## PROBLEM STATEMENT
Collect each line containing "this".

[start of INFORMATION SUPPLIED]

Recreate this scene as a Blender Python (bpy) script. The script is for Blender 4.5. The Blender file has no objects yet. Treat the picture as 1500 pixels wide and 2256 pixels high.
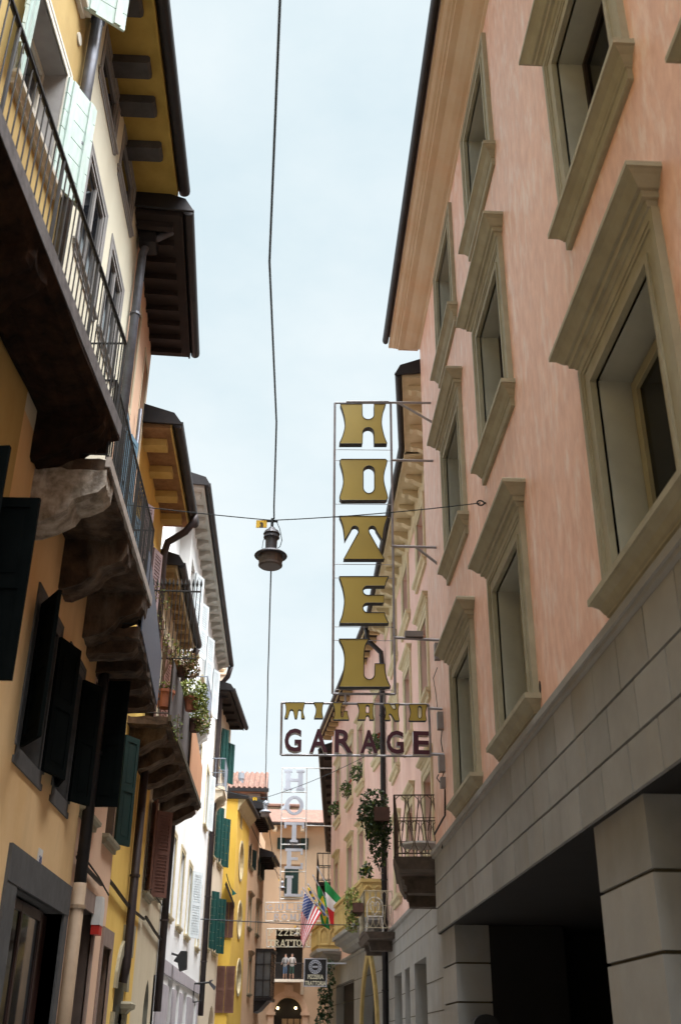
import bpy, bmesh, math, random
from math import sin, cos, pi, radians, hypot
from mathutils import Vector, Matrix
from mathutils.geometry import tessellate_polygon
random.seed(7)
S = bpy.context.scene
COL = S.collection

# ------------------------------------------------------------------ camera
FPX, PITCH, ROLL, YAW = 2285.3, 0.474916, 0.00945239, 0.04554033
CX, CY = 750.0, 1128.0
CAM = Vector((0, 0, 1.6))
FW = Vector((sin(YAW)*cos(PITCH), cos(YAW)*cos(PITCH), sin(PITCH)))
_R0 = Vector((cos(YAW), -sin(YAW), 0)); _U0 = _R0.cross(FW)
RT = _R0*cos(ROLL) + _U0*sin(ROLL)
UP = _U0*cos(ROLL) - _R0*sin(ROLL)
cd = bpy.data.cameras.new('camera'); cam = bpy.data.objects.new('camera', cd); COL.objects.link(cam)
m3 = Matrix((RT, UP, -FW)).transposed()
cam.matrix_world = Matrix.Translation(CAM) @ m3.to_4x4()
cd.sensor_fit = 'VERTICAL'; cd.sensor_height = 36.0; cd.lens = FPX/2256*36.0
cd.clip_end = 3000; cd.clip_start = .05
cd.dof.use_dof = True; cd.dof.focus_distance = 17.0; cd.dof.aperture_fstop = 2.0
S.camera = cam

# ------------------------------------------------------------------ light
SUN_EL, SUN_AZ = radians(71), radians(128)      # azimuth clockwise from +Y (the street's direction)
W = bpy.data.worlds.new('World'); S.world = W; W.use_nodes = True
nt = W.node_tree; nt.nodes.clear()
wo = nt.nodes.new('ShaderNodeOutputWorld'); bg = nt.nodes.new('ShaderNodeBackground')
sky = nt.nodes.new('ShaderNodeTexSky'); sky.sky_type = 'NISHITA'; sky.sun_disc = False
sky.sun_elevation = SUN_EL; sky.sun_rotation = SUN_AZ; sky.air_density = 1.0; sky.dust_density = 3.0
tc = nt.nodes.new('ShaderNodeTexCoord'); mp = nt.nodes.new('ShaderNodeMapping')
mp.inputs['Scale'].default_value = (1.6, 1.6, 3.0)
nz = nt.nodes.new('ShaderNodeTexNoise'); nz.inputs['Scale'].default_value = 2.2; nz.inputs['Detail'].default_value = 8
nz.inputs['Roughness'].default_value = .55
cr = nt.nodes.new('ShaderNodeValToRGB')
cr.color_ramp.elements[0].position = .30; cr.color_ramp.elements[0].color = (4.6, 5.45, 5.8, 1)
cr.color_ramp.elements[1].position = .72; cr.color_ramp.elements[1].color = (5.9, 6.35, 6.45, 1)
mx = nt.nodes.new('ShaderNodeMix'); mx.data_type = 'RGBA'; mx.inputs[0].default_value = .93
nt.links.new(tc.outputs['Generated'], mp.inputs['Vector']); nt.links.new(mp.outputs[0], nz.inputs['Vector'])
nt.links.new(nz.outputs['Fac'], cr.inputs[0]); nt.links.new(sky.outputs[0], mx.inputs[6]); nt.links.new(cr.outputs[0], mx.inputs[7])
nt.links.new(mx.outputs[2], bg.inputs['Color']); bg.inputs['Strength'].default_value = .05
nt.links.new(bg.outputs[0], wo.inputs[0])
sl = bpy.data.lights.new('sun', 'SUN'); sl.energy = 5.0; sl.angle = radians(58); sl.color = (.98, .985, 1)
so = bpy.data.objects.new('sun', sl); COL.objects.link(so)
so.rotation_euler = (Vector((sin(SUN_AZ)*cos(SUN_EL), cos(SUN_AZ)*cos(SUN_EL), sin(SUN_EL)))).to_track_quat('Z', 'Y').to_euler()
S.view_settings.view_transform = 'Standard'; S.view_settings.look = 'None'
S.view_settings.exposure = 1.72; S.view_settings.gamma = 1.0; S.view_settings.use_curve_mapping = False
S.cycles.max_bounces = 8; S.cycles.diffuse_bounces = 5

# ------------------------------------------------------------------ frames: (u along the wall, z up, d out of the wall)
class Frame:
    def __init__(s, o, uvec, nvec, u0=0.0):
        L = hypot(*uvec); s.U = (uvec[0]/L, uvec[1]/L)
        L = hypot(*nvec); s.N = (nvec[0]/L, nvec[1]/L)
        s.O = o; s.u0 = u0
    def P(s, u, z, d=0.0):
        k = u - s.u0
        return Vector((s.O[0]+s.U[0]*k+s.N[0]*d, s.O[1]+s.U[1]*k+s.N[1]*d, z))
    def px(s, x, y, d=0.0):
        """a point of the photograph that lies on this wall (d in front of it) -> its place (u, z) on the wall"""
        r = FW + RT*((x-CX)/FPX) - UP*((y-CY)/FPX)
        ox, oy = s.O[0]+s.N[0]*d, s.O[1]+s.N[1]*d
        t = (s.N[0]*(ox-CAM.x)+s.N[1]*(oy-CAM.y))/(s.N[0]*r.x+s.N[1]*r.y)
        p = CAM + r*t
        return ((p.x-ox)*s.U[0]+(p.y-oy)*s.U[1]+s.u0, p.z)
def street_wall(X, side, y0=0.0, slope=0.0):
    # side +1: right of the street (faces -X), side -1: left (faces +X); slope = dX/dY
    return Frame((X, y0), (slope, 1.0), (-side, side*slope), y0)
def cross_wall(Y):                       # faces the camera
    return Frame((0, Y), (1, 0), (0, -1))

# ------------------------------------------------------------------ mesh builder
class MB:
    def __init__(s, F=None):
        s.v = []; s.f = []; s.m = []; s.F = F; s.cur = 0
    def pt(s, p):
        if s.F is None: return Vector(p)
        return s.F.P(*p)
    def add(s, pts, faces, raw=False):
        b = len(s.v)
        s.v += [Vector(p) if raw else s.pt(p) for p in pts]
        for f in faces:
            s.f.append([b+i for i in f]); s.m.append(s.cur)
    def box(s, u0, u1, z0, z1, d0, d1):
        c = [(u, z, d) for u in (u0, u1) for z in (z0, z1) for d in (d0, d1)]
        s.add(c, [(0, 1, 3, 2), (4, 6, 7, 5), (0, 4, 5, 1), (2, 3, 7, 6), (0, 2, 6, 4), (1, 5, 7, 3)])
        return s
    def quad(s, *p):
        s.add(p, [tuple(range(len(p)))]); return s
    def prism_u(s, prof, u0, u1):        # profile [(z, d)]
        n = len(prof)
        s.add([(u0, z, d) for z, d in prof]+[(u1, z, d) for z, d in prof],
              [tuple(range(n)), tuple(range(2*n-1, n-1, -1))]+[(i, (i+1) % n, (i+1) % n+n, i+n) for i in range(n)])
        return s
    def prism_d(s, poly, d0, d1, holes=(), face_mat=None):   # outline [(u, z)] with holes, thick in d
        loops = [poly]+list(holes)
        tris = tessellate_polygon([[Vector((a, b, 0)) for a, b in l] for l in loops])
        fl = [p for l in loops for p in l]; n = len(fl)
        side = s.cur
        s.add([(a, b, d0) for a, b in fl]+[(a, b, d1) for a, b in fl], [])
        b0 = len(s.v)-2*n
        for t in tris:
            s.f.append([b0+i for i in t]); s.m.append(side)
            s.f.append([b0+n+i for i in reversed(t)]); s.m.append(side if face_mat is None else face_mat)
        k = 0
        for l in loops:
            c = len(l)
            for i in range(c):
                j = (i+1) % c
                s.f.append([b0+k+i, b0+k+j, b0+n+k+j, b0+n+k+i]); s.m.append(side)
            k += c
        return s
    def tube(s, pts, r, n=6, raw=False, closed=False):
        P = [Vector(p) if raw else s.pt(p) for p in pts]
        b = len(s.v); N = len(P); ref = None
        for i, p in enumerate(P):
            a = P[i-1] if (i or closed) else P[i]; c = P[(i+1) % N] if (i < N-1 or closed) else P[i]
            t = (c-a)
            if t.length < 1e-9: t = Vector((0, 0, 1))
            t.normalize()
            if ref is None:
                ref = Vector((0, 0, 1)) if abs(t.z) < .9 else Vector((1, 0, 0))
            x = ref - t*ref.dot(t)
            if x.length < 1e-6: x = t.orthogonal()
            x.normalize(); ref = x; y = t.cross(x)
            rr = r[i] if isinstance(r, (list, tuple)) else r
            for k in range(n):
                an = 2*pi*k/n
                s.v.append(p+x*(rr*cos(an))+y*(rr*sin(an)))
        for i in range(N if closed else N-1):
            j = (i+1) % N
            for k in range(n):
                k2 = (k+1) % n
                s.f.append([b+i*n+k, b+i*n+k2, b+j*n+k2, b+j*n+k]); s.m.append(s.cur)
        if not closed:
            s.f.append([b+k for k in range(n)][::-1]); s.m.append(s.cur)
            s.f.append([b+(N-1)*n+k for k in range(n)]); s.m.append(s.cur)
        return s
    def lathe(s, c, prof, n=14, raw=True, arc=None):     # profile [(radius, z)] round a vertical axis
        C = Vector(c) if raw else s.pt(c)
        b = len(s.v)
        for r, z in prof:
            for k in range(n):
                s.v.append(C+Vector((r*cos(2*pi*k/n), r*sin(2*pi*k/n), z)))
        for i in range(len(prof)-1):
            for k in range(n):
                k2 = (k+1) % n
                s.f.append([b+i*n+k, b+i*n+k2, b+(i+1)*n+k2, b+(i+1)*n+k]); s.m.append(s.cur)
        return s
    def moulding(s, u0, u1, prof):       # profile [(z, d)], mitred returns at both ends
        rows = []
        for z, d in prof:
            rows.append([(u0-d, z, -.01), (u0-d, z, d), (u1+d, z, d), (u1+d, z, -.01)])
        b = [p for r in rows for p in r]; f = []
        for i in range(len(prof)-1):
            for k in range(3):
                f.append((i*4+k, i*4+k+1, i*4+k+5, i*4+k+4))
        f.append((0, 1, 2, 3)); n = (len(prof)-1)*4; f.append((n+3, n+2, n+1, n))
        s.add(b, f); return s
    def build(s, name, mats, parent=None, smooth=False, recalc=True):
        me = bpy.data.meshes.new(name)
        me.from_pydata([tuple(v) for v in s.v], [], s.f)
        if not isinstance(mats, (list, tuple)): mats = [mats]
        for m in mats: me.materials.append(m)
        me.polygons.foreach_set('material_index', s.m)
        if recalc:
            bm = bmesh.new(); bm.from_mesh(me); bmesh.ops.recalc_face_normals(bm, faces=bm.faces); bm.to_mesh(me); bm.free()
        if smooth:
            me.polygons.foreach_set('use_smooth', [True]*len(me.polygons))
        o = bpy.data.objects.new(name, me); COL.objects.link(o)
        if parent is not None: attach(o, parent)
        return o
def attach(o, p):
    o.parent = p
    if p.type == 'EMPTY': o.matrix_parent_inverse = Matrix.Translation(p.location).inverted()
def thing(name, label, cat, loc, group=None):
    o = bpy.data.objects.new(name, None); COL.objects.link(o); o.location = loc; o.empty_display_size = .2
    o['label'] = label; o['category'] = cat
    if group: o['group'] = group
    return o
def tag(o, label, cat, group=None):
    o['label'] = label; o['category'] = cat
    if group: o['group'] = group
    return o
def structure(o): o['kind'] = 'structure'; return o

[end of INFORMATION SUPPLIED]

## RESULT BELOW
Recreate this scene as a Blender Python (bpy) script. The script is for Blender 4.5. The Blender file has no objects yet. Treat the picture as 1500 pixels wide and 2256 pixels high.
        """a point of the photograph that lies on this wall (d in front of it) -> its place (u, z) on the wall"""